─── Dataset content ───

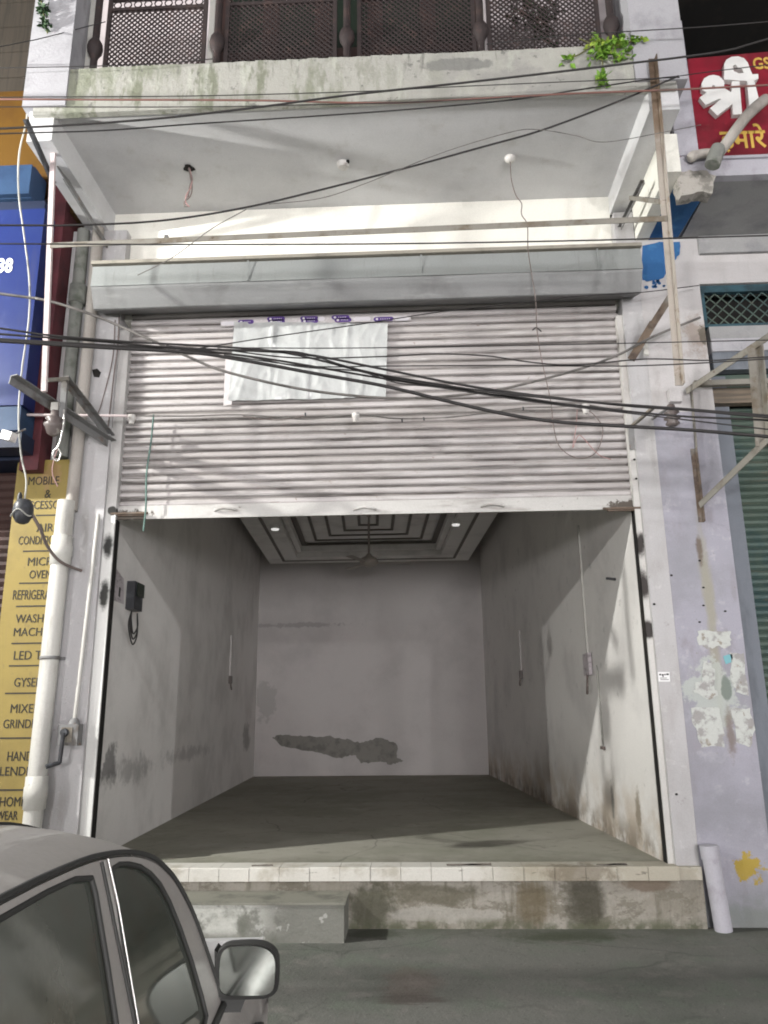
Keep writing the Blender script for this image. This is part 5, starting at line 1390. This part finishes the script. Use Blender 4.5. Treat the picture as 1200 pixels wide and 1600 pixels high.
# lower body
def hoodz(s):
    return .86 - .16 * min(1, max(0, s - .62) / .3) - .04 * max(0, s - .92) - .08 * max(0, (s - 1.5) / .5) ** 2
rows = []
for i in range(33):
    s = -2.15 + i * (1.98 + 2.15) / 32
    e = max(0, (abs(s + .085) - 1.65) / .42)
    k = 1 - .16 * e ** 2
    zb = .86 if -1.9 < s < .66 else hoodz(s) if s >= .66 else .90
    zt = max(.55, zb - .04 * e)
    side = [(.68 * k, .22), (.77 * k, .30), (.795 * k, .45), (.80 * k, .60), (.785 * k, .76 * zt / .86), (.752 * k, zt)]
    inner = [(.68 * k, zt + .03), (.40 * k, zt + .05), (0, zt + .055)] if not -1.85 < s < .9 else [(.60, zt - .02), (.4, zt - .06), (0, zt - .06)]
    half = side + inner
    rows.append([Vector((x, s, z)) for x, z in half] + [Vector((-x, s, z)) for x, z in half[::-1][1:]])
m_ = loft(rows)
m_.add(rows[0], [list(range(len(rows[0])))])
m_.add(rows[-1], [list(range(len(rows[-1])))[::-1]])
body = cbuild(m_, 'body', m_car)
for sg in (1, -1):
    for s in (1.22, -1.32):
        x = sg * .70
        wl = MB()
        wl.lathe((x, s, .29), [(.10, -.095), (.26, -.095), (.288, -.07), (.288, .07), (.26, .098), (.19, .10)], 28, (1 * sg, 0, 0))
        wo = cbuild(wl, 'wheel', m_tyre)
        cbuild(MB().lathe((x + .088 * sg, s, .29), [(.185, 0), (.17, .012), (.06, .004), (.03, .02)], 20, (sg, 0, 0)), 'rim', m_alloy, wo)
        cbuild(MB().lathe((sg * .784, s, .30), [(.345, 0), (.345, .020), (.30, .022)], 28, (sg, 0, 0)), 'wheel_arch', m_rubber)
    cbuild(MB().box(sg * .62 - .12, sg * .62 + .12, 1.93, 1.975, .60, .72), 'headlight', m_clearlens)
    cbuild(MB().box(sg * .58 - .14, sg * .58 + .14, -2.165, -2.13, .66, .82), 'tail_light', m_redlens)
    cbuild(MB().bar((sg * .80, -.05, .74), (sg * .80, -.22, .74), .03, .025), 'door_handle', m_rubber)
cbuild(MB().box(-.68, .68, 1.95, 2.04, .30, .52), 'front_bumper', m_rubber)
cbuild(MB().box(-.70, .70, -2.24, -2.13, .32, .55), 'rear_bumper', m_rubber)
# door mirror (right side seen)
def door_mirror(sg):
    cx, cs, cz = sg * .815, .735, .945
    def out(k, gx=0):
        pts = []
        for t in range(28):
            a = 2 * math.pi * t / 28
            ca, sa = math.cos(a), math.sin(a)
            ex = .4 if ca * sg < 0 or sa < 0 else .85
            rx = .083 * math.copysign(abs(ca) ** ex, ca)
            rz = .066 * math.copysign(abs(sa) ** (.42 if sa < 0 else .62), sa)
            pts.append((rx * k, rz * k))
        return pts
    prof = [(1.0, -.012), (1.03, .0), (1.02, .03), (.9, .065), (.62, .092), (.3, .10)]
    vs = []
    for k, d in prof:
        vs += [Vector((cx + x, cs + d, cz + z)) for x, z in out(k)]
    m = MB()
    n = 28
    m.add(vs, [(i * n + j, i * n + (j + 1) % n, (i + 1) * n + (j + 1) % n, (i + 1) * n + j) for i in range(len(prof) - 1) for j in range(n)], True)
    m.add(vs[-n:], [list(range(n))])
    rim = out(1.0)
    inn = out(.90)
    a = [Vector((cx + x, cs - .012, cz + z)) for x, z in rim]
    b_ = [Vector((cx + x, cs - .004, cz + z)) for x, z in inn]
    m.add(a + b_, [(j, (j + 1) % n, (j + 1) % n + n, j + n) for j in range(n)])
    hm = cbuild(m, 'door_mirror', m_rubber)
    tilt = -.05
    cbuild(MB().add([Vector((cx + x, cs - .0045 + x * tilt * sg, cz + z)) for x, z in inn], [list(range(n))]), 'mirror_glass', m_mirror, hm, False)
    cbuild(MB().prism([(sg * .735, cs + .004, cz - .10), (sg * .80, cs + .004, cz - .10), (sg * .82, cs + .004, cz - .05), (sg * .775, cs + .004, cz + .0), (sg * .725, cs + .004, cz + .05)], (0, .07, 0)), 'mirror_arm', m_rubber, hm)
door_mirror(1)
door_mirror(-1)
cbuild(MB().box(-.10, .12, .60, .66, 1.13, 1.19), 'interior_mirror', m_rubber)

───

__Objective__
Omit the pictures, and quote the material above exactly as given.

__Exercise result__
Keep writing the Blender script for this image. This is part 5, starting at line 1390. This part finishes the script. Use Blender 4.5. Treat the picture as 1200 pixels wide and 1600 pixels high.
# lower body
def hoodz(s):
    return .86 - .16 * min(1, max(0, s - .62) / .3) - .04 * max(0, s - .92) - .08 * max(0, (s - 1.5) / .5) ** 2
rows = []
for i in range(33):
    s = -2.15 + i * (1.98 + 2.15) / 32
    e = max(0, (abs(s + .085) - 1.65) / .42)
    k = 1 - .16 * e ** 2
    zb = .86 if -1.9 < s < .66 else hoodz(s) if s >= .66 else .90
    zt = max(.55, zb - .04 * e)
    side = [(.68 * k, .22), (.77 * k, .30), (.795 * k, .45), (.80 * k, .60), (.785 * k, .76 * zt / .86), (.752 * k, zt)]
    inner = [(.68 * k, zt + .03), (.40 * k, zt + .05), (0, zt + .055)] if not -1.85 < s < .9 else [(.60, zt - .02), (.4, zt - .06), (0, zt - .06)]
    half = side + inner
    rows.append([Vector((x, s, z)) for x, z in half] + [Vector((-x, s, z)) for x, z in half[::-1][1:]])
m_ = loft(rows)
m_.add(rows[0], [list(range(len(rows[0])))])
m_.add(rows[-1], [list(range(len(rows[-1])))[::-1]])
body = cbuild(m_, 'body', m_car)
for sg in (1, -1):
    for s in (1.22, -1.32):
        x = sg * .70
        wl = MB()
        wl.lathe((x, s, .29), [(.10, -.095), (.26, -.095), (.288, -.07), (.288, .07), (.26, .098), (.19, .10)], 28, (1 * sg, 0, 0))
        wo = cbuild(wl, 'wheel', m_tyre)
        cbuild(MB().lathe((x + .088 * sg, s, .29), [(.185, 0), (.17, .012), (.06, .004), (.03, .02)], 20, (sg, 0, 0)), 'rim', m_alloy, wo)
        cbuild(MB().lathe((sg * .784, s, .30), [(.345, 0), (.345, .020), (.30, .022)], 28, (sg, 0, 0)), 'wheel_arch', m_rubber)
    cbuild(MB().box(sg * .62 - .12, sg * .62 + .12, 1.93, 1.975, .60, .72), 'headlight', m_clearlens)
    cbuild(MB().box(sg * .58 - .14, sg * .58 + .14, -2.165, -2.13, .66, .82), 'tail_light', m_redlens)
    cbuild(MB().bar((sg * .80, -.05, .74), (sg * .80, -.22, .74), .03, .025), 'door_handle', m_rubber)
cbuild(MB().box(-.68, .68, 1.95, 2.04, .30, .52), 'front_bumper', m_rubber)
cbuild(MB().box(-.70, .70, -2.24, -2.13, .32, .55), 'rear_bumper', m_rubber)
# door mirror (right side seen)
def door_mirror(sg):
    cx, cs, cz = sg * .815, .735, .945
    def out(k, gx=0):
        pts = []
        for t in range(28):
            a = 2 * math.pi * t / 28
            ca, sa = math.cos(a), math.sin(a)
            ex = .4 if ca * sg < 0 or sa < 0 else .85
            rx = .083 * math.copysign(abs(ca) ** ex, ca)
            rz = .066 * math.copysign(abs(sa) ** (.42 if sa < 0 else .62), sa)
            pts.append((rx * k, rz * k))
        return pts
    prof = [(1.0, -.012), (1.03, .0), (1.02, .03), (.9, .065), (.62, .092), (.3, .10)]
    vs = []
    for k, d in prof:
        vs += [Vector((cx + x, cs + d, cz + z)) for x, z in out(k)]
    m = MB()
    n = 28
    m.add(vs, [(i * n + j, i * n + (j + 1) % n, (i + 1) * n + (j + 1) % n, (i + 1) * n + j) for i in range(len(prof) - 1) for j in range(n)], True)
    m.add(vs[-n:], [list(range(n))])
    rim = out(1.0)
    inn = out(.90)
    a = [Vector((cx + x, cs - .012, cz + z)) for x, z in rim]
    b_ = [Vector((cx + x, cs - .004, cz + z)) for x, z in inn]
    m.add(a + b_, [(j, (j + 1) % n, (j + 1) % n + n, j + n) for j in range(n)])
    hm = cbuild(m, 'door_mirror', m_rubber)
    tilt = -.05
    cbuild(MB().add([Vector((cx + x, cs - .0045 + x * tilt * sg, cz + z)) for x, z in inn], [list(range(n))]), 'mirror_glass', m_mirror, hm, False)
    cbuild(MB().prism([(sg * .735, cs + .004, cz - .10), (sg * .80, cs + .004, cz - .10), (sg * .82, cs + .004, cz - .05), (sg * .775, cs + .004, cz + .0), (sg * .725, cs + .004, cz + .05)], (0, .07, 0)), 'mirror_arm', m_rubber, hm)
door_mirror(1)
door_mirror(-1)
cbuild(MB().box(-.10, .12, .60, .66, 1.13, 1.19), 'interior_mirror', m_rubber)